Concernant le soutien de l’Union Soviétique à la résolution “le Sionisme est un Racisme”, adoptee par l’Assemblée Générale des Nations-Unies, en 1975, Remarque : “Je n’ai aucun doute sur le fait que la raison essentielle devait être de renforcer la position globale de l’Union Soviétique, particulièrement, parmi les pouvoirs non-occidentaux. « Le Sionisme est un Racisme » était un slogan populaire, au sein de nombreuses nations du « Tiers-Monde », en particulier, évidemment, dans le monde arabe.
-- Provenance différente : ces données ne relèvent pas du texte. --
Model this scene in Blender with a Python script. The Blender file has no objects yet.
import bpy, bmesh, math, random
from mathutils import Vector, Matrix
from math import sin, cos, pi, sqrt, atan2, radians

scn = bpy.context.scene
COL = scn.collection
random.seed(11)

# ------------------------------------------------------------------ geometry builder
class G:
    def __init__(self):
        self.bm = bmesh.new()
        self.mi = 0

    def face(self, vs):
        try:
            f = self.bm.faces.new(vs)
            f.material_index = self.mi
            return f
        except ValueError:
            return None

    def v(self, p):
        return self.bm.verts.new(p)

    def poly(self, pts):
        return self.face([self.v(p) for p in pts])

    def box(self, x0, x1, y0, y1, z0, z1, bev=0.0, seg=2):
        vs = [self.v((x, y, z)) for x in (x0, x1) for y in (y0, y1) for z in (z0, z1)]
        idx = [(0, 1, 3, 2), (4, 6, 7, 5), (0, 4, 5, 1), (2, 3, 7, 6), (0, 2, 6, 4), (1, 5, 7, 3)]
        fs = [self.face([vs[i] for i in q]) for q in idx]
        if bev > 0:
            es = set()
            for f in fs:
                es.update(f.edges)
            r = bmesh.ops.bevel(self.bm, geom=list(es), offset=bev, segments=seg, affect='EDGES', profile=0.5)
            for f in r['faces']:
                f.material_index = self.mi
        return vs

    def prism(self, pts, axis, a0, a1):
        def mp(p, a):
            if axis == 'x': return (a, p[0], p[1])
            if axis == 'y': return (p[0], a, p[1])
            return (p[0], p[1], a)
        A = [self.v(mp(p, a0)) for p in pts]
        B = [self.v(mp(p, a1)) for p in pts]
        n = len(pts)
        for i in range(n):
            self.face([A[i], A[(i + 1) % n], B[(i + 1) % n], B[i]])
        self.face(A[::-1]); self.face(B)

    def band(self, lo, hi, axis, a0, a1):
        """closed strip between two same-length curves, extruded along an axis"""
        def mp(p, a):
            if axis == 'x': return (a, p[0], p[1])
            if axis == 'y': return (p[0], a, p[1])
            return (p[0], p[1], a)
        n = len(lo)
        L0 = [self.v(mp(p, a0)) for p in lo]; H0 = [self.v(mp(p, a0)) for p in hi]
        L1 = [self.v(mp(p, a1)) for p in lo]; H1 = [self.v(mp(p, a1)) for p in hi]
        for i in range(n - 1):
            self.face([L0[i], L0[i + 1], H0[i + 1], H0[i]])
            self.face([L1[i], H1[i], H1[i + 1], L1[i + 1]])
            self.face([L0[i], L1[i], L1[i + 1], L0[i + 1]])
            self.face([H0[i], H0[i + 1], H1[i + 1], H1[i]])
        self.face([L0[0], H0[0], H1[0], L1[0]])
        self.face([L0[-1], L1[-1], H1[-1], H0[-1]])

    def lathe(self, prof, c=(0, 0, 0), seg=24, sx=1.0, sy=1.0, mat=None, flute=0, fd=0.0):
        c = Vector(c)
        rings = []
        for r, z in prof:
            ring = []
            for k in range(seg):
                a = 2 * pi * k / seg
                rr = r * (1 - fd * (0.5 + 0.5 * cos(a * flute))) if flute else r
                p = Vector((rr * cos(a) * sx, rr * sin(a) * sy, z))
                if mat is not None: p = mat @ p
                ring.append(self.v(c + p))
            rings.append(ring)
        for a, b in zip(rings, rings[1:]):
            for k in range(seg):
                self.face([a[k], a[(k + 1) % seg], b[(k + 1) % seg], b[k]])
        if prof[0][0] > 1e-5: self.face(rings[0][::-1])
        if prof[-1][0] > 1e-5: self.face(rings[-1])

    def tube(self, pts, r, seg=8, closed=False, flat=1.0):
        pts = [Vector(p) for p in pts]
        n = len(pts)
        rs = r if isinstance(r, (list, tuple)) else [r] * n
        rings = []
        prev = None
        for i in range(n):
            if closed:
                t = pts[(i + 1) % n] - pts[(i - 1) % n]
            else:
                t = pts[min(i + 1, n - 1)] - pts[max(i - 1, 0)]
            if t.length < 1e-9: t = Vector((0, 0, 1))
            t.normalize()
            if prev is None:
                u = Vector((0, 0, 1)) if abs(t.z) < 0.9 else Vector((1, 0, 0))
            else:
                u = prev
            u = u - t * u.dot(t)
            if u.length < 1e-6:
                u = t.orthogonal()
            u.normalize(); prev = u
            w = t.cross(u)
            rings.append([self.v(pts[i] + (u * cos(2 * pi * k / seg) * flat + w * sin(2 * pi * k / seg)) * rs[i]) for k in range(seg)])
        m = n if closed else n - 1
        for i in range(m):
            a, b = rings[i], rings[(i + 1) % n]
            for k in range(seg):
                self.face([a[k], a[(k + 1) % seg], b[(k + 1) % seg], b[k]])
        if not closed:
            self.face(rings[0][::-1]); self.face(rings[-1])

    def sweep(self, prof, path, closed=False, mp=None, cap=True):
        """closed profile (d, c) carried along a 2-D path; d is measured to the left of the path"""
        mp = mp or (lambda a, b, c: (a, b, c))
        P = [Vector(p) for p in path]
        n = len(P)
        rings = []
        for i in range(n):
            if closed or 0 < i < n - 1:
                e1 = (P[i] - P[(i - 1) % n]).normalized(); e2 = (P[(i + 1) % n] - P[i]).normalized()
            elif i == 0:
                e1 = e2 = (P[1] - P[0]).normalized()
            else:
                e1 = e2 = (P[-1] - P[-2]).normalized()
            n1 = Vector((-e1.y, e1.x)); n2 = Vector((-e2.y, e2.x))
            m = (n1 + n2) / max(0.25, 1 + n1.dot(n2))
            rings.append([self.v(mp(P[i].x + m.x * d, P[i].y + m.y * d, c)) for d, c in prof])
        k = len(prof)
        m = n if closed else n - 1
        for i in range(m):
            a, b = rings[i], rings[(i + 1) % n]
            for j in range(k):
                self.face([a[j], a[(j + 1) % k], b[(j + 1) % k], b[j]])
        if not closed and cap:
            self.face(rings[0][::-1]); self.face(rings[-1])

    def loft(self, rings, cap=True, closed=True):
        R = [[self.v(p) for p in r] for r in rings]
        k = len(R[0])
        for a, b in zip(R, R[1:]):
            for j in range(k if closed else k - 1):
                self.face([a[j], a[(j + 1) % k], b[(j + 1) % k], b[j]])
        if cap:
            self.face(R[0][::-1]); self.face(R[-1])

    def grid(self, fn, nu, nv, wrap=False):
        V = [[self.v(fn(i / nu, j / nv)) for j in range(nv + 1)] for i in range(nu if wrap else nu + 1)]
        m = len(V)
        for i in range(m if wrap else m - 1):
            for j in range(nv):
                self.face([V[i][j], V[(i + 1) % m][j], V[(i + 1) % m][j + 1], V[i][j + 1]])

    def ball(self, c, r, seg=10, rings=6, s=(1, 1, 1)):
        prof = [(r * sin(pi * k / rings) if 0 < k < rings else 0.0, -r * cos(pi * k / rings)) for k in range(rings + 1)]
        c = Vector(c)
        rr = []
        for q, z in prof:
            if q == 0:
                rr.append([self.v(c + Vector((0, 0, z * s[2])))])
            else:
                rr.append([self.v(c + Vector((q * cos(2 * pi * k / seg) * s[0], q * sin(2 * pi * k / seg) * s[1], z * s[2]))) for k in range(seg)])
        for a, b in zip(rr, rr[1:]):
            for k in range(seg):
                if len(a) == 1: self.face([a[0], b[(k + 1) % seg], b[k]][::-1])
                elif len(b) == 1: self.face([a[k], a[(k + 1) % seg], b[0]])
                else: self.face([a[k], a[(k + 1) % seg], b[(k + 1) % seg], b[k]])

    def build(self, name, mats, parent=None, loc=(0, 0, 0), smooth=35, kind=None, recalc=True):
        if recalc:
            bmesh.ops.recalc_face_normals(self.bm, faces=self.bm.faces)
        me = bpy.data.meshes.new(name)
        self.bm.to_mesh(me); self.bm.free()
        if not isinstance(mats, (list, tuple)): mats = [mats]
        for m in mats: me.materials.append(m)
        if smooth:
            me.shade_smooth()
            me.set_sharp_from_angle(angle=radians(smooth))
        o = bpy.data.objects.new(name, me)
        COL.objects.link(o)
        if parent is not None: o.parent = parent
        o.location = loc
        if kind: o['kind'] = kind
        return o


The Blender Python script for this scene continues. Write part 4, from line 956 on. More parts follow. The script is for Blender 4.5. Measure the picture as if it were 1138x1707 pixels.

Il conclut : “Dans les conditions de l’après-Guerre Froide et du post-Communisme, la Russie dispose de plus de marge de manœuvre. Ajoutez le nombre de Russes vivant en Israël, et vous obtenez les raisons essentielles expliquant pourquoi les relations entre la Russie et Israël se sont considérablement intensifiées et améliorées. Et cela prend une grande importance en Russie. Le pays n’a pas tellement d’alliés fiables et dignes de confiance, ni même de relations – pas plus en Europe, où la crise ukrainienne a isolé un peu plus la Russie – qu’au Moyen-Orient ».

Le Dr. Manfred Gerstenfeld est membre du Conseil d’Administration du Centre des Affaires Publiques de Jérusalem, qu’il a présidé pendant 12 ans. Il a publié plus de 20 ouvrages. Plusieurs d’entre eux traitent d’anti-israélisme et d’antisémitisme.